**Set problem:**
Write out the entire listing below exactly as it appears, minus any pictures.

**Data section:**
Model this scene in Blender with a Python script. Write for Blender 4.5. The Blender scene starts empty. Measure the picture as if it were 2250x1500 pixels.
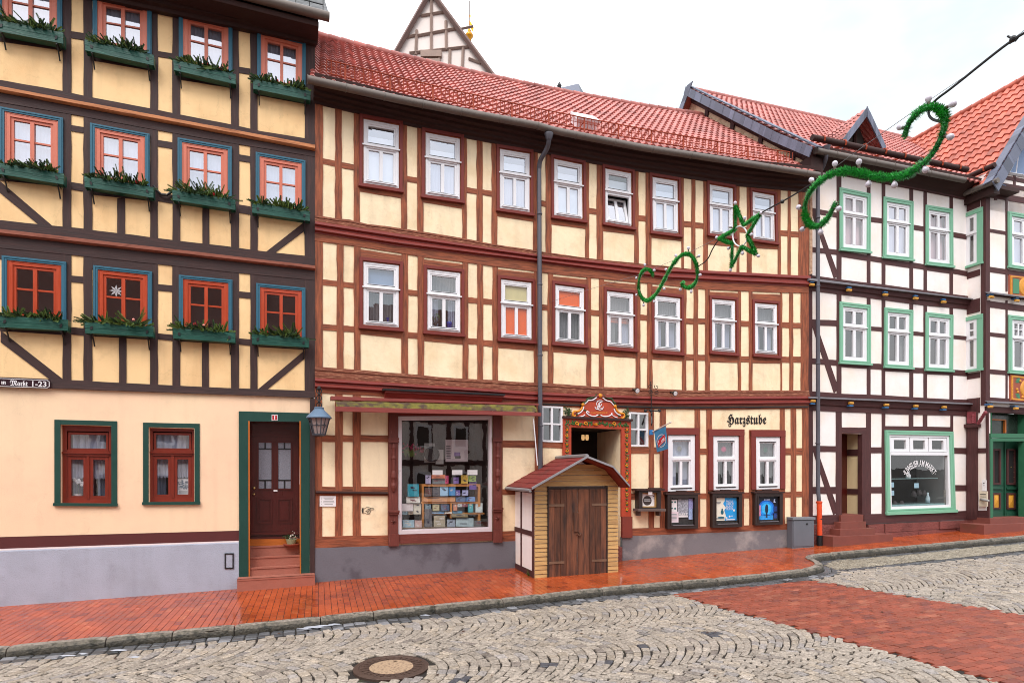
import bpy, math, random
from mathutils import Vector, Matrix, noise as mnoise
rnd = random.Random(7)
SC = bpy.context.scene
# ---------------------------------------------------------------- camera, world, sun, exposure
F, CX, YH, ZC = 1300.0, 1125.0, 1035.0, 2.1      # focal length, principal point (pixels of the 2250 px photo), eye height
cam_data = bpy.data.cameras.new("camera")
cam_data.sensor_width = 36.0
cam_data.lens = 36.0 * F / 2250.0
cam_data.shift_y = (YH - 750.0) / 2250.0
cam_data.clip_start, cam_data.clip_end = 0.05, 1000.0
cam = bpy.data.objects.new("camera", cam_data)
SC.collection.objects.link(cam)
cam.location = (0, 0, ZC)
cam.rotation_euler = (math.pi / 2, 0, 0)
SC.camera = cam
SUN_EL, SUN_AZ = math.radians(50), math.radians(200)   # sun behind the camera
world = bpy.data.worlds.new("World")
SC.world = world
world.use_nodes = True
wn, wl = world.node_tree.nodes, world.node_tree.links
wn.clear()
w_out = wn.new("ShaderNodeOutputWorld")
w_sky = wn.new("ShaderNodeTexSky")
w_sky.sky_type = 'NISHITA'
w_sky.sun_disc = False
w_sky.sun_elevation = SUN_EL
w_sky.sun_rotation = SUN_AZ
w_sky.dust_density = 4.0
w_b1 = wn.new("ShaderNodeBackground"); w_b1.inputs[1].default_value = 0.12
wl.new(w_sky.outputs[0], w_b1.inputs[0])
w_tc = wn.new("ShaderNodeTexCoord")
w_map = wn.new("ShaderNodeMapping"); w_map.inputs["Scale"].default_value = (1.0, 1.0, 2.2)
w_map.inputs["Location"].default_value = (2.1, 1.3, 0.4)
wl.new(w_tc.outputs["Generated"], w_map.inputs[0])
w_no = wn.new("ShaderNodeTexNoise"); w_no.inputs["Scale"].default_value = 2.2; w_no.inputs["Detail"].default_value = 6
wl.new(w_map.outputs[0], w_no.inputs["Vector"])
w_r = wn.new("ShaderNodeValToRGB")
w_r.color_ramp.elements[0].position = 0.36; w_r.color_ramp.elements[0].color = (0.76, 0.83, 0.90, 1)
w_r.color_ramp.elements[1].position = 0.56; w_r.color_ramp.elements[1].color = (1.0, 1.0, 1.02, 1)
wl.new(w_no.outputs[0], w_r.inputs[0])
w_b2 = wn.new("ShaderNodeBackground"); w_b2.inputs[1].default_value = 1.0
w_nv = wn.new("ShaderNodeVectorMath"); w_nv.operation = 'NORMALIZE'; wl.new(w_tc.outputs["Generated"], w_nv.inputs[0])
w_dt = wn.new("ShaderNodeVectorMath"); w_dt.operation = 'DOT_PRODUCT'; w_dt.inputs[1].default_value = (0.49, 0.72, 0.49)
wl.new(w_nv.outputs[0], w_dt.inputs[0])
w_mr = wn.new("ShaderNodeMapRange"); w_mr.inputs[1].default_value = 0.72; w_mr.inputs[2].default_value = 1.0; w_mr.inputs[4].default_value = 1.0; w_mr.interpolation_type = 'SMOOTHSTEP'
wl.new(w_dt.outputs["Value"], w_mr.inputs[0])
w_mm = wn.new("ShaderNodeMath"); w_mm.operation = 'MULTIPLY'
w_n2 = wn.new("ShaderNodeMapRange"); w_n2.inputs[1].default_value = 0.30; w_n2.inputs[2].default_value = 0.62; w_n2.inputs[3].default_value = 1.25; w_n2.inputs[4].default_value = 0.55
wl.new(w_no.outputs[0], w_n2.inputs[0]); wl.new(w_mr.outputs[0], w_mm.inputs[0]); wl.new(w_n2.outputs[0], w_mm.inputs[1])
w_cm = wn.new("ShaderNodeMix"); w_cm.data_type = 'RGBA'; w_cm.inputs[7].default_value = (0.40, 0.45, 0.475, 1)   # a thinner, bluer bank of cloud
wl.new(w_mm.outputs[0], w_cm.inputs[0]); wl.new(w_r.outputs[0], w_cm.inputs[6])
# an overcast sky is brighter overhead than at the horizon
w_sx = wn.new("ShaderNodeSeparateXYZ"); wl.new(w_nv.outputs[0], w_sx.inputs[0])
w_ov = wn.new("ShaderNodeMapRange"); w_ov.inputs[1].default_value = 0.0; w_ov.inputs[2].default_value = 1.0; w_ov.inputs[3].default_value = 0.72; w_ov.inputs[4].default_value = 1.75
wl.new(w_sx.outputs[2], w_ov.inputs[0])
w_vs = wn.new("ShaderNodeVectorMath"); w_vs.operation = 'SCALE'; wl.new(w_cm.outputs[2], w_vs.inputs[0]); wl.new(w_ov.outputs[0], w_vs.inputs["Scale"])
wl.new(w_vs.outputs[0], w_b2.inputs[0])
w_mix = wn.new("ShaderNodeMixShader"); w_mix.inputs[0].default_value = 0.93
wl.new(w_b1.outputs[0], w_mix.inputs[1]); wl.new(w_b2.outputs[0], w_mix.inputs[2])
wl.new(w_mix.outputs[0], w_out.inputs[0])
sun_d = bpy.data.lights.new("sun", 'SUN')
sun_d.energy = 1.15; sun_d.angle = math.radians(26); sun_d.color = (1.0, 0.96, 0.90)
sun = bpy.data.objects.new("sun", sun_d)
SC.collection.objects.link(sun)
_sd = Vector((math.sin(SUN_AZ) * math.cos(SUN_EL), math.cos(SUN_AZ) * math.cos(SUN_EL), math.sin(SUN_EL)))
sun.rotation_euler = _sd.to_track_quat('Z', 'Y').to_euler()
SC.view_settings.view_transform = 'Standard'
SC.view_settings.look = 'None'
SC.view_settings.gamma = 1.0
SC.view_settings.exposure = 0.80
SC.render.engine = 'CYCLES'
SC.cycles.use_denoising = True
SC.cycles.filter_width = 1.0
SC.cycles.max_bounces = 8
SC.cycles.transparent_max_bounces = 12
SC.cycles.caustics_reflective = False
SC.cycles.caustics_refractive = False

# ---------------------------------------------------------------- materials
MATS = {}
def srgb(r, g, b):
    f = lambda c: (c / 255 / 12.92) if c / 255 <= 0.04045 else ((c / 255 + 0.055) / 1.055) ** 2.4
    return (f(r), f(g), f(b))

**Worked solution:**
Model this scene in Blender with a Python script. Write for Blender 4.5. The Blender scene starts empty. Measure the picture as if it were 2250x1500 pixels.
import bpy, math, random
from mathutils import Vector, Matrix, noise as mnoise
rnd = random.Random(7)
SC = bpy.context.scene
# ---------------------------------------------------------------- camera, world, sun, exposure
F, CX, YH, ZC = 1300.0, 1125.0, 1035.0, 2.1      # focal length, principal point (pixels of the 2250 px photo), eye height
cam_data = bpy.data.cameras.new("camera")
cam_data.sensor_width = 36.0
cam_data.lens = 36.0 * F / 2250.0
cam_data.shift_y = (YH - 750.0) / 2250.0
cam_data.clip_start, cam_data.clip_end = 0.05, 1000.0
cam = bpy.data.objects.new("camera", cam_data)
SC.collection.objects.link(cam)
cam.location = (0, 0, ZC)
cam.rotation_euler = (math.pi / 2, 0, 0)
SC.camera = cam
SUN_EL, SUN_AZ = math.radians(50), math.radians(200)   # sun behind the camera
world = bpy.data.worlds.new("World")
SC.world = world
world.use_nodes = True
wn, wl = world.node_tree.nodes, world.node_tree.links
wn.clear()
w_out = wn.new("ShaderNodeOutputWorld")
w_sky = wn.new("ShaderNodeTexSky")
w_sky.sky_type = 'NISHITA'
w_sky.sun_disc = False
w_sky.sun_elevation = SUN_EL
w_sky.sun_rotation = SUN_AZ
w_sky.dust_density = 4.0
w_b1 = wn.new("ShaderNodeBackground"); w_b1.inputs[1].default_value = 0.12
wl.new(w_sky.outputs[0], w_b1.inputs[0])
w_tc = wn.new("ShaderNodeTexCoord")
w_map = wn.new("ShaderNodeMapping"); w_map.inputs["Scale"].default_value = (1.0, 1.0, 2.2)
w_map.inputs["Location"].default_value = (2.1, 1.3, 0.4)
wl.new(w_tc.outputs["Generated"], w_map.inputs[0])
w_no = wn.new("ShaderNodeTexNoise"); w_no.inputs["Scale"].default_value = 2.2; w_no.inputs["Detail"].default_value = 6
wl.new(w_map.outputs[0], w_no.inputs["Vector"])
w_r = wn.new("ShaderNodeValToRGB")
w_r.color_ramp.elements[0].position = 0.36; w_r.color_ramp.elements[0].color = (0.76, 0.83, 0.90, 1)
w_r.color_ramp.elements[1].position = 0.56; w_r.color_ramp.elements[1].color = (1.0, 1.0, 1.02, 1)
wl.new(w_no.outputs[0], w_r.inputs[0])
w_b2 = wn.new("ShaderNodeBackground"); w_b2.inputs[1].default_value = 1.0
w_nv = wn.new("ShaderNodeVectorMath"); w_nv.operation = 'NORMALIZE'; wl.new(w_tc.outputs["Generated"], w_nv.inputs[0])
w_dt = wn.new("ShaderNodeVectorMath"); w_dt.operation = 'DOT_PRODUCT'; w_dt.inputs[1].default_value = (0.49, 0.72, 0.49)
wl.new(w_nv.outputs[0], w_dt.inputs[0])
w_mr = wn.new("ShaderNodeMapRange"); w_mr.inputs[1].default_value = 0.72; w_mr.inputs[2].default_value = 1.0; w_mr.inputs[4].default_value = 1.0; w_mr.interpolation_type = 'SMOOTHSTEP'
wl.new(w_dt.outputs["Value"], w_mr.inputs[0])
w_mm = wn.new("ShaderNodeMath"); w_mm.operation = 'MULTIPLY'
w_n2 = wn.new("ShaderNodeMapRange"); w_n2.inputs[1].default_value = 0.30; w_n2.inputs[2].default_value = 0.62; w_n2.inputs[3].default_value = 1.25; w_n2.inputs[4].default_value = 0.55
wl.new(w_no.outputs[0], w_n2.inputs[0]); wl.new(w_mr.outputs[0], w_mm.inputs[0]); wl.new(w_n2.outputs[0], w_mm.inputs[1])
w_cm = wn.new("ShaderNodeMix"); w_cm.data_type = 'RGBA'; w_cm.inputs[7].default_value = (0.40, 0.45, 0.475, 1)   # a thinner, bluer bank of cloud
wl.new(w_mm.outputs[0], w_cm.inputs[0]); wl.new(w_r.outputs[0], w_cm.inputs[6])
# an overcast sky is brighter overhead than at the horizon
w_sx = wn.new("ShaderNodeSeparateXYZ"); wl.new(w_nv.outputs[0], w_sx.inputs[0])
w_ov = wn.new("ShaderNodeMapRange"); w_ov.inputs[1].default_value = 0.0; w_ov.inputs[2].default_value = 1.0; w_ov.inputs[3].default_value = 0.72; w_ov.inputs[4].default_value = 1.75
wl.new(w_sx.outputs[2], w_ov.inputs[0])
w_vs = wn.new("ShaderNodeVectorMath"); w_vs.operation = 'SCALE'; wl.new(w_cm.outputs[2], w_vs.inputs[0]); wl.new(w_ov.outputs[0], w_vs.inputs["Scale"])
wl.new(w_vs.outputs[0], w_b2.inputs[0])
w_mix = wn.new("ShaderNodeMixShader"); w_mix.inputs[0].default_value = 0.93
wl.new(w_b1.outputs[0], w_mix.inputs[1]); wl.new(w_b2.outputs[0], w_mix.inputs[2])
wl.new(w_mix.outputs[0], w_out.inputs[0])
sun_d = bpy.data.lights.new("sun", 'SUN')
sun_d.energy = 1.15; sun_d.angle = math.radians(26); sun_d.color = (1.0, 0.96, 0.90)
sun = bpy.data.objects.new("sun", sun_d)
SC.collection.objects.link(sun)
_sd = Vector((math.sin(SUN_AZ) * math.cos(SUN_EL), math.cos(SUN_AZ) * math.cos(SUN_EL), math.sin(SUN_EL)))
sun.rotation_euler = _sd.to_track_quat('Z', 'Y').to_euler()
SC.view_settings.view_transform = 'Standard'
SC.view_settings.look = 'None'
SC.view_settings.gamma = 1.0
SC.view_settings.exposure = 0.80
SC.render.engine = 'CYCLES'
SC.cycles.use_denoising = True
SC.cycles.filter_width = 1.0
SC.cycles.max_bounces = 8
SC.cycles.transparent_max_bounces = 12
SC.cycles.caustics_reflective = False
SC.cycles.caustics_refractive = False

# ---------------------------------------------------------------- materials
MATS = {}
def srgb(r, g, b):
    f = lambda c: (c / 255 / 12.92) if c / 255 <= 0.04045 else ((c / 255 + 0.055) / 1.055) ** 2.4
    return (f(r), f(g), f(b))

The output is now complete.